Golo deixou em festa falange benfiquista da terra natal. É fruto “de muitos sacrifícios”, diz o pai, ex-jogador da Académica
Castanheira de Pera, vila esquecida no interior norte do distrito de Leiria, é uma terra de benfiquistas – ou não fosse casa da filial n.º 10 do emblema da águia. Lá, como acontece nos lugares pequenos, estão todos a torcer” pelo mais famoso filho da terra, João Carvalho, caso raro de um castanheirense a aventurar-se pelo futebol profissional. E, anteontem, o médio do Vitória de Setúbal, de 20 anos, deu-lhes uma grande alegria: marcou o golo do empate (1-1) em casa do FC Porto, que mantém o Benfica na liderança da I Liga.
Tozé, pai de João Carvalho e também ex-futebolista, é o cicerone do DN numa breve viagem pelas raízes do médio criativo, com pinta de Rui Costa, que ajudou o Vitória a conservar a invencibilidade em 2016/17 contra dragões [ver caixa]… e, de caminho, evitou uma ultrapassagem na frente da I Liga, antes do clássico. “Aqui há mais benfiquistas do que sportinguistas… mas junta-se tudo em prol do João. Todos vestem a camisola do João”, conta Tozé, confirmando que o golo de domingo – a bola picada sobre Iker Casillas, ao minuto 56 – foi vivido em festa pela falange encarnada da terra natal do jogador, que está emprestado pelo Benfica ao clube sadino.
Foi por ali, no Sport Castanheira de Pera e Benfica, que João Carvalho deu os primeiros pontapés na bola – quando Tozé era diretor do clube, onde terminou a carreira, após largos anos (entre 1985 e 1995) com a camisola da Académica. E logo deu nas vistas. “Tinha 6 ou 7 anos e jogava particulares contra miúdos de 10 anos. Embora eles fossem maiores, notava-se uma diferença enorme”, recorda o pai.
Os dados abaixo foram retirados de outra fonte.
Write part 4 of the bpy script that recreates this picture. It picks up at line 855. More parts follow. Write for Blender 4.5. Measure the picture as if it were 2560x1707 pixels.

O jeito levou-o a captações na Luz. João Carvalho ficou. E não mais deixou o emblema da águia, até ser emprestado ao Vitória de Setúbal, em janeiro. “Até aos 11/12 anos tivemos de andar para trás e para a frente, para levá-lo a competições. Depois ficou na Caixa Futebol Campus [o centro de estágio e formação do Seixal]”, recorda o pai. “Foram muitos anos de muitos sacrifícios para chegar onde está”, sublinha.
Agora, o médio-ofensivo começa a recolher os frutos desses anos de formação – ao lado de figuras como Renato Sanches e Gonçalo Guedes. “Fui ver o jogo [no Dragão]. O treinador do Vitória disse tudo: é preciso uma pontinha de sorte. Foi uma estrelinha que apareceu”, afirma Tozé, “muito feliz” por o filho ter “marcado o golo do empate e permitido que o FC Porto não passasse para a frente do Benfica”. É uma história para contar aos netos: “Ainda para mais, tendo marcado ao Iker Casillas”, frisa o antigo jogador.
A satisfação é natural: João Carvalho – vindo do Benfica B e internacional por Portugal em todas as seleções jovens, dos sub-15 aos sub-21 – afirmou-se depressa no Vitória e na I Liga e até há quem o compare a uma das maiores lendas das águias, Rui Costa. “Falam muito do Rui, que tem mais ou menos as mesmas características. Eu penso que jogam da mesma maneira… mas há sempre qualquer coisa de diferente. Ele ainda está a crescer”, diz Tozé, tentando pôr travão na euforia. Para já, o objetivo do jovem é ter oportunidade do treinador do Benfica, Rui Vitória, na próxima época. “Não sei se o futuro passa por lá ou não. Ele tem contrato até 2021”, explica o pai.
No entanto, aconteça o que acontecer, em Castanheira de Pera – sede de um município com cerca de 3000 habitantes e sem grande história no futebol (até o Sport local está sem equipa sénior há cinco temporadas) – o entusiasmo é natural. E vincando as diferenças para o filho – “somos opostos como jogadores; eu era canhoto e tinha muita agressividade” -, Tozé só deseja “que o futuro lhe sorria”: “Já que o pai não conseguiu chegar tão longe [somou escassas presenças na I Liga, ao serviço da Académica e do Leça], ainda bem que ele está a conseguir.”